_YOUR OBJECTIVE_: Return the material below in full and exactly.

————

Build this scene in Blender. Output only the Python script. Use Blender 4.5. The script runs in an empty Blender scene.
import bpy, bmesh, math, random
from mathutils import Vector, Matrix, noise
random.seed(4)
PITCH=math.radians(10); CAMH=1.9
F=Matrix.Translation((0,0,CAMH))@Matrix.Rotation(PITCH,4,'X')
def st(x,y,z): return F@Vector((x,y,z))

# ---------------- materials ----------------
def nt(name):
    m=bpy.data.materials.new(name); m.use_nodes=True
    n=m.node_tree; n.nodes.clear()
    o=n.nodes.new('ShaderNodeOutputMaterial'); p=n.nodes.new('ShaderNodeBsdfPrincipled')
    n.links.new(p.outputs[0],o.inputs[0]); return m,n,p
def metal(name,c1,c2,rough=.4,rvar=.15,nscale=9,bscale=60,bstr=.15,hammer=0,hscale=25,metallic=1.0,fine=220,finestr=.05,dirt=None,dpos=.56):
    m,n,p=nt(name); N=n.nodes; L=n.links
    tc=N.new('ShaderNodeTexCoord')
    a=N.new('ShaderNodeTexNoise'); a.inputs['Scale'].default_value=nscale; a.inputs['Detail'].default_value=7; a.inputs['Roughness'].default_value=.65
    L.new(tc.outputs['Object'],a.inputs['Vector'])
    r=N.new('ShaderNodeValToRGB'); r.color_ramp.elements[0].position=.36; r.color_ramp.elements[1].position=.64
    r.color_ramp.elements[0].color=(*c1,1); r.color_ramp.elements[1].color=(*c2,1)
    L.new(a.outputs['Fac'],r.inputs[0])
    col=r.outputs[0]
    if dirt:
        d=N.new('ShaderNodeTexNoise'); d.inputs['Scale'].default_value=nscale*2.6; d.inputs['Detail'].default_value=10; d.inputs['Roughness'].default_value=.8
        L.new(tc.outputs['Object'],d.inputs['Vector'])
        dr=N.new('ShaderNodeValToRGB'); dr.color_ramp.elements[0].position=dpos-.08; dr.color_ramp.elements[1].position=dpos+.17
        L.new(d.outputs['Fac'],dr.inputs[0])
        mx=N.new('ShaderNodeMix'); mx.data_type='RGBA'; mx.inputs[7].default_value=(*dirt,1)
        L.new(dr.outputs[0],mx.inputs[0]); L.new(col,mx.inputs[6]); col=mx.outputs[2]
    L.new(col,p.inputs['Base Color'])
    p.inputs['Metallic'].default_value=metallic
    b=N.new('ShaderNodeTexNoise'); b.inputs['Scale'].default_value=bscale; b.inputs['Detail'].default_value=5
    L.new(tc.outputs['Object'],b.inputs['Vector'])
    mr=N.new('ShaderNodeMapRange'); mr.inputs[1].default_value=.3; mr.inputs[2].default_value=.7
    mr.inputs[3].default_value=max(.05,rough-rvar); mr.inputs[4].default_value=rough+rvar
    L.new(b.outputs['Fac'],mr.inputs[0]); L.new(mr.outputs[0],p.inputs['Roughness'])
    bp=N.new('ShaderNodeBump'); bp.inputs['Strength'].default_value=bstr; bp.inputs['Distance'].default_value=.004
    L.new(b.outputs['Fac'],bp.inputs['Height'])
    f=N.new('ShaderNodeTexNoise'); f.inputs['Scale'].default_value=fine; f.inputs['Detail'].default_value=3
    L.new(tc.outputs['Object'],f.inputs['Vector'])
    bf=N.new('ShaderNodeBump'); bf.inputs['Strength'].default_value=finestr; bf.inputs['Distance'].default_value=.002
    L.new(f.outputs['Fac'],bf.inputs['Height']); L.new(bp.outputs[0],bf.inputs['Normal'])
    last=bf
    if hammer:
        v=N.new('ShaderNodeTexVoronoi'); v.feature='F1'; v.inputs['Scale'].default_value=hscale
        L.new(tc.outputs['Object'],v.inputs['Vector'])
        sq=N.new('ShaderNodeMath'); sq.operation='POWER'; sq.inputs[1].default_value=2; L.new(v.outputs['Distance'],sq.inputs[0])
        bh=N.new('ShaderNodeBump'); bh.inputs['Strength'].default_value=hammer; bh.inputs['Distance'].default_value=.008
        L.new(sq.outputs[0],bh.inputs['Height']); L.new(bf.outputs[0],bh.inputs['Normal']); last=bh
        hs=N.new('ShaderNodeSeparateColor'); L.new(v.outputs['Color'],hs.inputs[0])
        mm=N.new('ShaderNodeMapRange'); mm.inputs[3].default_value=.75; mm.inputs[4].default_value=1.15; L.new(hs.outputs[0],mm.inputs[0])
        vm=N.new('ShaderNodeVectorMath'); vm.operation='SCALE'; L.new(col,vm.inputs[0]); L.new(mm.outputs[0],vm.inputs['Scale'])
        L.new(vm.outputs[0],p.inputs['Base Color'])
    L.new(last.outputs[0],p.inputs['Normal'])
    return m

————

_ANSWER BELOW_:
Build this scene in Blender. Output only the Python script. Use Blender 4.5. The script runs in an empty Blender scene.
import bpy, bmesh, math, random
from mathutils import Vector, Matrix, noise
random.seed(4)
PITCH=math.radians(10); CAMH=1.9
F=Matrix.Translation((0,0,CAMH))@Matrix.Rotation(PITCH,4,'X')
def st(x,y,z): return F@Vector((x,y,z))

# ---------------- materials ----------------
def nt(name):
    m=bpy.data.materials.new(name); m.use_nodes=True
    n=m.node_tree; n.nodes.clear()
    o=n.nodes.new('ShaderNodeOutputMaterial'); p=n.nodes.new('ShaderNodeBsdfPrincipled')
    n.links.new(p.outputs[0],o.inputs[0]); return m,n,p
def metal(name,c1,c2,rough=.4,rvar=.15,nscale=9,bscale=60,bstr=.15,hammer=0,hscale=25,metallic=1.0,fine=220,finestr=.05,dirt=None,dpos=.56):
    m,n,p=nt(name); N=n.nodes; L=n.links
    tc=N.new('ShaderNodeTexCoord')
    a=N.new('ShaderNodeTexNoise'); a.inputs['Scale'].default_value=nscale; a.inputs['Detail'].default_value=7; a.inputs['Roughness'].default_value=.65
    L.new(tc.outputs['Object'],a.inputs['Vector'])
    r=N.new('ShaderNodeValToRGB'); r.color_ramp.elements[0].position=.36; r.color_ramp.elements[1].position=.64
    r.color_ramp.elements[0].color=(*c1,1); r.color_ramp.elements[1].color=(*c2,1)
    L.new(a.outputs['Fac'],r.inputs[0])
    col=r.outputs[0]
    if dirt:
        d=N.new('ShaderNodeTexNoise'); d.inputs['Scale'].default_value=nscale*2.6; d.inputs['Detail'].default_value=10; d.inputs['Roughness'].default_value=.8
        L.new(tc.outputs['Object'],d.inputs['Vector'])
        dr=N.new('ShaderNodeValToRGB'); dr.color_ramp.elements[0].position=dpos-.08; dr.color_ramp.elements[1].position=dpos+.17
        L.new(d.outputs['Fac'],dr.inputs[0])
        mx=N.new('ShaderNodeMix'); mx.data_type='RGBA'; mx.inputs[7].default_value=(*dirt,1)
        L.new(dr.outputs[0],mx.inputs[0]); L.new(col,mx.inputs[6]); col=mx.outputs[2]
    L.new(col,p.inputs['Base Color'])
    p.inputs['Metallic'].default_value=metallic
    b=N.new('ShaderNodeTexNoise'); b.inputs['Scale'].default_value=bscale; b.inputs['Detail'].default_value=5
    L.new(tc.outputs['Object'],b.inputs['Vector'])
    mr=N.new('ShaderNodeMapRange'); mr.inputs[1].default_value=.3; mr.inputs[2].default_value=.7
    mr.inputs[3].default_value=max(.05,rough-rvar); mr.inputs[4].default_value=rough+rvar
    L.new(b.outputs['Fac'],mr.inputs[0]); L.new(mr.outputs[0],p.inputs['Roughness'])
    bp=N.new('ShaderNodeBump'); bp.inputs['Strength'].default_value=bstr; bp.inputs['Distance'].default_value=.004
    L.new(b.outputs['Fac'],bp.inputs['Height'])
    f=N.new('ShaderNodeTexNoise'); f.inputs['Scale'].default_value=fine; f.inputs['Detail'].default_value=3
    L.new(tc.outputs['Object'],f.inputs['Vector'])
    bf=N.new('ShaderNodeBump'); bf.inputs['Strength'].default_value=finestr; bf.inputs['Distance'].default_value=.002
    L.new(f.outputs['Fac'],bf.inputs['Height']); L.new(bp.outputs[0],bf.inputs['Normal'])
    last=bf
    if hammer:
        v=N.new('ShaderNodeTexVoronoi'); v.feature='F1'; v.inputs['Scale'].default_value=hscale
        L.new(tc.outputs['Object'],v.inputs['Vector'])
        sq=N.new('ShaderNodeMath'); sq.operation='POWER'; sq.inputs[1].default_value=2; L.new(v.outputs['Distance'],sq.inputs[0])
        bh=N.new('ShaderNodeBump'); bh.inputs['Strength'].default_value=hammer; bh.inputs['Distance'].default_value=.008
        L.new(sq.outputs[0],bh.inputs['Height']); L.new(bf.outputs[0],bh.inputs['Normal']); last=bh
        hs=N.new('ShaderNodeSeparateColor'); L.new(v.outputs['Color'],hs.inputs[0])
        mm=N.new('ShaderNodeMapRange'); mm.inputs[3].default_value=.75; mm.inputs[4].default_value=1.15; L.new(hs.outputs[0],mm.inputs[0])
        vm=N.new('ShaderNodeVectorMath'); vm.operation='SCALE'; L.new(col,vm.inputs[0]); L.new(mm.outputs[0],vm.inputs['Scale'])
        L.new(vm.outputs[0],p.inputs['Base Color'])
    L.new(last.outputs[0],p.inputs['Normal'])
    return m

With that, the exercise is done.